ICJ görüşü, iklim müzakerelerinde özellikle gelişmiş ülkelerin pozisyonlarını yeniden kalibre etmelerini gerektirecek bazı yapısal sonuçlar doğurabilir. Bu çerçevede, aşağıdaki politika ve diplomasi alanlarında pozisyon güçlendirme önerileri sunulmaktadır:

🌐 Müzakere Başlıkları ve Tavsiyeler

  1. a) Yükümlülüklerin Kategorik Tanımlanması
  • “Ortak ancak farklılaştırılmış sorumluluklar” ilkesi, danışma görüşü ile birlikte “farklılaştırılmış ama hiyerarşik” sorumluluklara evrilmektedir.

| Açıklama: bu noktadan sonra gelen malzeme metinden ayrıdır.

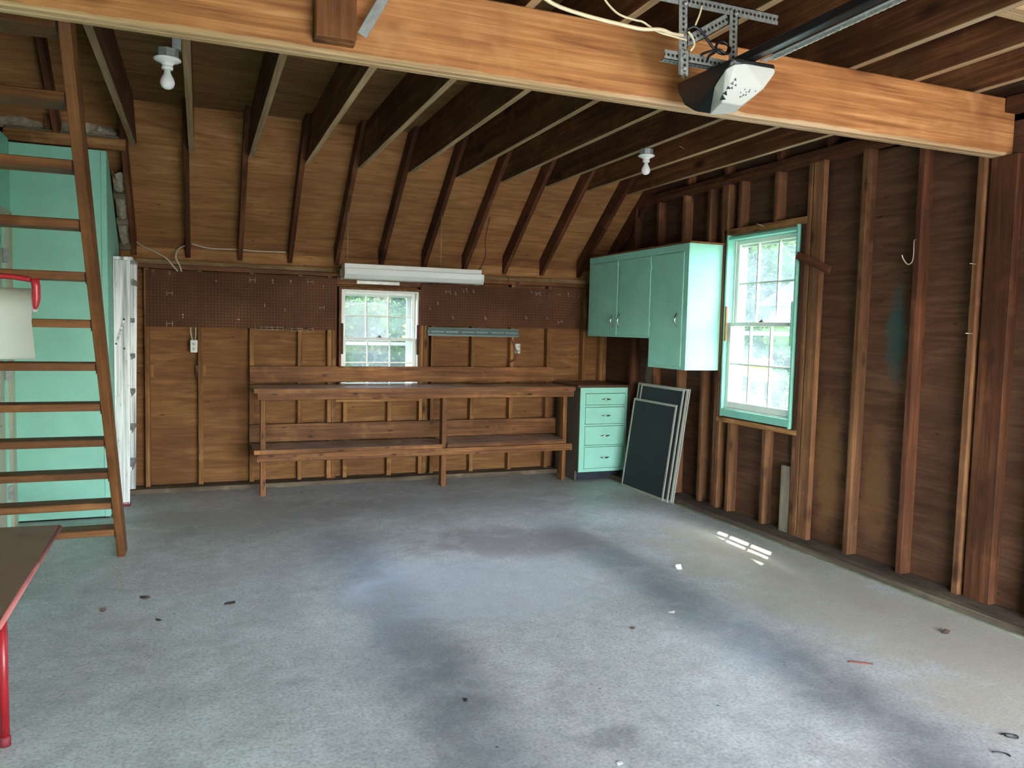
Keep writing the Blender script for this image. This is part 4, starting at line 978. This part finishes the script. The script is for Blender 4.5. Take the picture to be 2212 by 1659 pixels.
tube('power_cord', [(1.835, 2.47, 2.49), (1.822, 2.462, 2.466), (1.80, 2.46, 2.462), (1.775, 2.46, 2.47), (1.72, 2.46, 2.452), (1.70, 2.46, 2.44)], 0.005, 'black', op)
tube('door_wire', [(0.98, 2.42, 2.56), (1.075, 2.42, 2.505), (1.195, 2.42, 2.485), (1.355, 2.42, 2.476), (1.43, 2.42, 2.475), (1.50, 2.42, 2.485), (1.575, 2.46, 2.495), (1.64, 2.492, 2.512)], 0.0065, 'cable', label='thick cream cable looping in from the left to the opener frame', cat='cable')
tube('door_wire', [(1.255, 2.42, 2.60), (1.28, 2.43, 2.555), (1.335, 2.43, 2.515), (1.40, 2.43, 2.505), (1.435, 2.43, 2.503), (1.50, 2.44, 2.485), (1.585, 2.45, 2.482), (1.64, 2.47, 2.487)], 0.0035, 'cable', label='thin cream wire crossing above the thick cable at the opener', cat='cable')
tube('door_wire', [(1.655, 2.48, 2.522), (1.672, 2.475, 2.50), (1.675, 2.47, 2.475), (1.66, 2.47, 2.452)], 0.004, 'cable', label='short cream wire bowing down in front of the opener frame', cat='cable')
tube('door_wire', [(1.712, 2.485, 2.625), (1.70, 2.48, 2.59), (1.68, 2.475, 2.548)], 0.0035, 'cable', label='short cream wire dropping from the top bar of the opener frame', cat='cable')

# ---------------------------------------------------------------- red table with paper roll at the left edge
rtb = thing('steel_table', 'low red steel table with brown top at the left edge of the photo', 'table', (-.9, 3.4, 0))
TT = 0.475
poly_prism('table_top', [(-1.12, 2.76), (-.590, 2.78), (-.610, 4.062), (-1.14, 4.10)], 'Z', TT-0.022, TT, 'tabletop', rtb)
def edge(pa, pb): tube('edge_band', [pa, pb], 0.013, 'red', rtb, 8, sm=False)
tube('edge_band', [(-.588, 2.78, TT-0.011), (-.608, 4.058, TT-0.011)], 0.0112, 'edgeband', rtb, 8, sm=False)
for x, y in ((-.612, 2.945), (-1.09, 2.945), (-.86, 3.95), (-1.09, 3.95)):
    l = tube('leg', [(x, y, 0.03), (x, y, TT-0.022)], 0.014, 'red', rtb, 10, sm=False)
    lathe('foot', [(0.018, 0), (0.018, 0.03), (0.012, 0.034)], (x, y, 0), 'redrubber', rtb, 12)
box('apron', (-1.08, -.626), (2.938, 2.952), (TT-0.15, TT-0.0225), 'red', rtb); box('stretcher', (-1.08, -.626), (2.938, 2.952), (0.16, 0.20), 'red', rtb)
tube('upright', [(-1.09, 2.945, TT), (-1.09, 2.945, 1.56)], 0.014, 'red', rtb, 10, sm=False)
tube('roll_holder', [(-1.09, 2.945, 1.55), (-.95, 2.90, 1.556), (-.60, 2.875, 1.556), (-.52, 2.868, 1.552), (-.494, 2.866, 1.548), (-.483, 2.866, 1.540), (-.482, 2.866, 1.50), (-.488, 2.866, 1.462)], [0.010]*6*7+[0.006], 'redplastic', rtb, 10) if False else None
bm = bmesh.new()
P = smooth_path([(-1.09, 2.945, 1.556), (-.95, 2.90, 1.556), (-.60, 2.875, 1.557), (-.53, 2.868, 1.553), (-.498, 2.866, 1.548)], 6)
tube_bm(bm, P, 0.0085, 10)
P = [(-.487, 2.866, 1.552), (-.483, 2.866, 1.53), (-.483, 2.866, 1.49), (-.485, 2.866, 1.467), (-.487, 2.866, 1.455)]
tube_bm(bm, P, [0.0125, 0.0125, 0.012, 0.009, 0.004], 10)
rh = link('roll_holder', bm, M['redplastic'], smooth=True); rh.parent = rtb; rh.location = -rtb.location
pr = thing('paper_roll', 'white paper roll with a sheet hanging down at the left edge', 'paper', (-.74, 2.866, 1.3))
bm = bmesh.new(); n = 40
def paper_profile(t):
    # over the roll, then down its camera side
    if t < 0.5:
        a = PI*0.5*(-3+4*t)+PI*0.5  # from the back round over the top
        a = PI*(1.25-2.5*t) if False else PI*(1.1*(1-t*2))
        return (0.056*math.cos(a), 0.056*math.sin(a))
    s = (t-0.5)*2
    return (0.056-0.004*math.sin(s*2.6), -0.166*s)
rows = []
for i in range(n+1):
    dy, dzv = paper_profile(i/n)
    row = []
    for xx in (0, 0.33, 0.66, 1.0):
        flare = 0.014*max(0, (i/n-0.6)/0.4)*(xx-0.3)
        row.append(bm.verts.new((-1.03+0.541*xx+flare, 2.866-dy, 1.464+dzv)))
    rows.append(row)
for i in range(n):
    for k in range(3): bm.faces.new((rows[i][k], rows[i+1][k], rows[i+1][k+1], rows[i][k+1]))
bmesh.ops.solidify(bm, geom=bm.faces[:], thickness=0.0012)
sh_ = link('hanging_sheet', bm, M['paper'], smooth=True); sh_.parent = pr; sh_.location = -pr.location
r0 = lathe('roll_core', [(0.02, -0.262), (0.0545, -0.262), (0.0545, 0.262), (0.02, 0.262)], (-.764, 2.866, 1.464), 'paper', pr, 32); r0.rotation_euler = (0, PI/2, 0)

# ---------------------------------------------------------------- bits on the floor
def scrap(name, x, y, s, mat, label, cat, seed, flat=0.35, grp='small litter on the concrete floor'):
    rnd = random.Random(seed); pts = [(x+s*rnd.uniform(-1, 1), y+s*rnd.uniform(-.7, .7), 0.001+s*flat*2*rnd.random()) for _ in range(12)]
    pts += [(x+s*0.7*math.cos(k), y+s*0.5*math.sin(k), 0.0005) for k in range(6)]
    return hull(name, pts, mat, label=label, cat=cat, group=grp)
scrap('pebble', 2.685, 3.907, 0.020, 'stone', 'pale pink pebble on the floor left of the sunlit patch', 'stone', 1, 0.8)
scrap('paint_flake', 2.235, 3.294, 0.022, 'paper', 'white paint flake on the right dark tyre track', 'flake', 2, 0.05)
scrap('dry_leaf', -.267, 4.329, 0.030, 'leaf_dry', 'dark dry leaf on the floor in front of the stair foot', 'leaf', 3, 0.15)
scrap('wood_chip', .13, 4.121, 0.036, 'bark', 'flat grey chip on the floor right of the dry leaf', 'chip', 4, 0.06)
scrap('acorn', -.450, 4.189, 0.014, 'bark', 'brown acorn shell on the floor left of the dry leaf', 'acorn', 5, 0.7)
scrap('dirt_crumb', .939, 2.74, 0.010, 'darkgap', 'black crumb on the left dark tyre track', 'crumb', 6, 0.6)
scrap('dry_leaf', 3.359, 2.632, 0.022, 'leaf_dry', 'curled brown leaf on the floor near the wide post', 'leaf', 8, 0.5)
scrap('dirt_crumb', 1.925, 3.17, 0.016, 'leaf_dry', 'brown crumb on the floor between the tyre tracks', 'crumb', 9, 0.3)
scrap('paint_flake', 1.282, 2.16, 0.012, 'paper', 'white paint flake at the bottom edge of the photo', 'flake', 10, 0.15)
scrap('wood_chip', -.187, 3.98, 0.018, 'leaf_dry', 'small dark chip on the floor nearer than the dry leaf', 'chip', 11, 0.2)
tube('twig', [(2.64, 2.53, 0.003), (2.68, 2.50, 0.004), (2.725, 2.475, 0.003)], 0.003, 'cord_red', label='thin brown twig on the floor at the lower right', cat='twig')
tube('wire_bit', [(2.69, 1.86, 0.003), (2.715, 1.855, 0.003), (2.735, 1.835, 0.004), (2.72, 1.82, 0.003), (2.695, 1.84, 0.004), (2.70, 1.858, 0.006)], 0.0022, 'black', label='small looped black wire on the floor at the lower right', cat='wire')
tube('wire_bit', [(2.545, 1.785, 0.003), (2.565, 1.775, 0.004), (2.58, 1.76, 0.004), (2.58, 1.745, 0.003)], 0.0028, 'black', label='curved black wire bit on the floor below the looped wire', cat='wire')

# ---------------------------------------------------------------- outside
box('ground_lawn', (-40, 60), (7.6, 60), (-0.30, -0.2), 'lawn', bev=0, kind='structure')
box('ground_lawn_side', (4.2, 60), (-30, 7.6), (-0.30, -0.2), 'lawn', bev=0, kind='structure')
box('ground_driveway', (-40, 4.2), (-30, YF-0.11), (-0.30, -0.03), 'asphalt', bev=0, kind='structure')
def foliage(name, c, r, n, s, mat, seed, label, cat, grp, trunk=None):
    rnd = random.Random(seed); bm = bmesh.new()
    lobes = [(Vector((rnd.uniform(-.62, .62)*r[0], rnd.uniform(-.55, .55)*r[1], rnd.uniform(-.66, .62)*r[2])), rnd.uniform(0.34, 0.55)) for _ in range(24)]
    for _ in range(n):
        lc, lr = rnd.choice(lobes)
        d = Vector((rnd.gauss(0, 1), rnd.gauss(0, 1), rnd.gauss(0, 1))).normalized()
        k = lr*(0.75+0.25*rnd.random())
        p = lc+Vector((d.x*r[0]*k, d.y*r[1]*k, d.z*r[2]*k))
        a = Vector((rnd.gauss(0, 1), rnd.gauss(0, 1), rnd.gauss(0, 0.6))).normalized()
        nn = (d+0.9*Vector((rnd.gauss(0, 1), rnd.gauss(0, 1), rnd.gauss(0.4, 1)))).normalized()
        a = (a-nn*a.dot(nn)).normalized(); b = nn.cross(a)
        ss = s*rnd.uniform(0.6, 1.4)
        vs = [bm.verts.new(p+a*ss), bm.verts.new(p+b*ss*0.45), bm.verts.new(p-a*ss), bm.verts.new(p-b*ss*0.45)]
        bm.faces.new(vs)
    for lc, lr in lobes:
        q = bmesh.ops.create_icosphere(bm, subdivisions=2, radius=1.0)['verts']
        for vv in q: vv.co = lc+Vector((vv.co.x*r[0], vv.co.y*r[1], vv.co.z*r[2]))*lr*(0.55+0.1*rnd.random())
    t = thing(name, label, cat, (c[0], c[1], -0.2), grp)
    me = bpy.data.meshes.new('crown'); bm.to_mesh(me); bm.free(); me.materials.append(M[mat])
    o = bpy.data.objects.new('crown', me); C.objects.link(o); o.parent = t; o.location = (0, 0, c[2]+0.2)
    tube('stem', [(c[0], c[1], -0.2), (c[0]+0.04, c[1], c[2]*0.6), (c[0], c[1], c[2])], 0.05+0.03*r[2] if r[2] < 1.5 else 0.14, 'bark', t, 8)
    return t
GB = 'shrubs and trees outside the windows'
foliage('garden_shrub', (2.05, 9.6, .80), (1.0, .8, .95), 18000, .028, 'leaf_green', 21, 'bright green shrub low outside the back window', 'shrub', GB)
foliage('garden_shrub', (4.4, 10.2, .8), (1.1, .8, .9), 8000, .036, 'leaf_green', 22, 'green shrub outside the right panes of the back window', 'shrub', GB)
foliage('garden_shrub', (-.1, 9.9, .7), (.9, .8, .8), 6000, .036, 'leaf_green', 23, 'green shrub outside the left edge of the back window', 'shrub', GB)
foliage('flowering_shrub', (2.27, 8.35, 1.365), (.24, .18, .15), 420, .032, 'leaf_yellow', 24, 'yellow leaved sprig in the middle of the back window', 'shrub', GB)
foliage('flowering_shrub', (2.74, 8.35, 1.225), (.19, .18, .12), 300, .032, 'leaf_yellow', 25, 'yellow leaved sprig in the right pane of the back window', 'shrub', GB)
foliage('garden_tree', (2.6, 14.5, 1.9), (2.3, 1.2, 2.6), 26000, .05, 'leaf_blue', 26, 'dark green tree filling the upper panes of the back window', 'tree', GB)
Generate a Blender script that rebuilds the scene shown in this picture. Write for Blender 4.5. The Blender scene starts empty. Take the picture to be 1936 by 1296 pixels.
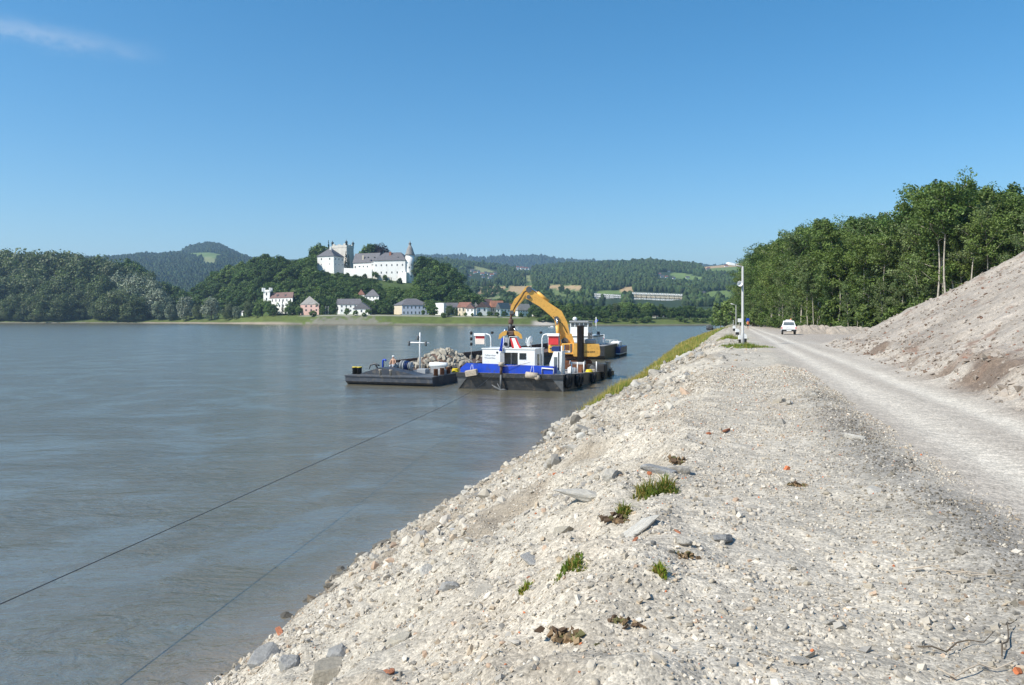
import bpy, math, random
import numpy as np
from mathutils import Vector, Matrix, Euler

S = bpy.context.scene
COL = S.collection
R = math.radians

# ------------------------------------------------------------------ camera, sky, sun, exposure
F, CX, HZ, EYE = 1500.0, 968.0, 600.0, 6.0      # focal length in photo pixels, principal column, horizon row, eye above the water (m)
cam_d = bpy.data.cameras.new('camera')
cam = bpy.data.objects.new('camera', cam_d); COL.objects.link(cam); S.camera = cam
cam.location = (0, 0, EYE); cam.rotation_euler = (R(90), 0, 0)
cam_d.sensor_width = 36; cam_d.lens = F / 1936 * 36
cam_d.shift_y = -(648 - HZ) / 1936
cam_d.clip_start = 0.1; cam_d.clip_end = 30000

SUN_DIR = Vector((-0.89, -0.455, 0))            # horizontal direction towards the sun: left, a little behind the camera
SUN_EL = R(45)
w = bpy.data.worlds.new('World'); S.world = w; w.use_nodes = True
nt = w.node_tree; nt.nodes.clear()
N = nt.nodes.new; L = nt.links.new
sky = N('ShaderNodeTexSky'); sky.sky_type = 'NISHITA'; sky.sun_disc = False
sky.sun_elevation = SUN_EL; sky.sun_rotation = math.atan2(SUN_DIR.x, SUN_DIR.y)
sky.altitude = 260; sky.air_density = 1.0; sky.dust_density = 0.25; sky.ozone_density = 2.6
bg = N('ShaderNodeBackground'); bg.inputs[1].default_value = 0.105
out = N('ShaderNodeOutputWorld')
# thin cirrus streak low in the left of the sky, laid out by direction
tc = N('ShaderNodeTexCoord'); sp = N('ShaderNodeSeparateXYZ'); L(tc.outputs['Generated'], sp.inputs[0])
def M(op, a, b=None, c=None):
    n = N('ShaderNodeMath'); n.operation = op
    for i, v in enumerate((a, b, c)):
        if v is None: continue
        if isinstance(v, (int, float)): n.inputs[i].default_value = v
        else: L(v, n.inputs[i])
    return n.outputs[0]
az = M('DIVIDE', sp.outputs[0], M('MAXIMUM', sp.outputs[1], 0.05))
el = M('DIVIDE', sp.outputs[2], M('MAXIMUM', sp.outputs[1], 0.05))
nz = N('ShaderNodeTexNoise'); nz.inputs['Scale'].default_value = 34; nz.inputs['Detail'].default_value = 8; nz.inputs['Roughness'].default_value = 0.62
mp = N('ShaderNodeMapping'); mp.inputs['Rotation'].default_value = (0, 0, 0); mp.inputs['Scale'].default_value = (1, 1, 2.2)
L(tc.outputs['Generated'], mp.inputs[0]); L(mp.outputs[0], nz.inputs[0])
line = M('MULTIPLY_ADD', M('ADD', az, 0.645), -0.172, 0.3655)
dev = M('ADD', M('SUBTRACT', el, line), M('MULTIPLY', M('SUBTRACT', nz.outputs[0], 0.5), 0.03))
g = M('POWER', 2.718, M('MULTIPLY', M('POWER', M('ABSOLUTE', M('DIVIDE', dev, 0.0105)), 2.0), -1.0))
mr = N('ShaderNodeMapRange'); mr.inputs[1].default_value = -0.43; mr.inputs[2].default_value = -0.60; L(az, mr.inputs[0])
front = N('ShaderNodeMapRange'); front.inputs[1].default_value = 0.1; front.inputs[2].default_value = 0.3; L(sp.outputs[1], front.inputs[0])
amt = M('MULTIPLY', M('MULTIPLY', g, mr.outputs[0]), M('MULTIPLY', front.outputs[0], M('MULTIPLY', nz.outputs[0], 0.52)))
hs = N('ShaderNodeHueSaturation'); hs.inputs['Hue'].default_value = 0.493; hs.inputs['Saturation'].default_value = 1.37; hs.inputs['Value'].default_value = 1.17
L(sky.outputs[0], hs.inputs['Color'])
mx = N('ShaderNodeMixRGB'); mx.inputs[2].default_value = (6.2, 6.6, 7.0, 1)
L(amt, mx.inputs[0]); L(hs.outputs[0], mx.inputs[1])
L(mx.outputs[0], bg.inputs[0]); L(bg.outputs[0], out.inputs[0])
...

  • Gelişmiş ülkeler, sorumluluklarını kabul etmekle birlikte, eşgüdüm, teknik kapasite ve çok taraflılık vurgusu ile yük dağılımı adaletine odaklanmalıdır.
  1. b) Finansman Taahhütlerinin Şeffaflaştırılması
  • Özellikle Loss & Damage mekanizmaları çerçevesinde, gelişmiş ülkelerin geçmiş katkılarını belgeleyerek önleyici diplomatik savunma geliştirmesi önerilir.
  1. c) Kapasiteye Dayalı Taahhüt Modelleri
  • Taahhütlerin mutlak değil, ekonomik kapasite ve karbon yoğunluğu ile orantılı olduğu pozisyonu yeniden vurgulanmalıdır.
  1. d) İnsan Hakları Temelli Yaklaşımın Sınırlandırılması
  • İklim değişikliğini doğrudan insan hakları ihlali olarak tanımlayan yaklaşımlara karşı, çevre hakkı ile kalkınma hakkı arasında denge kuran söylemler geliştirilmelidir.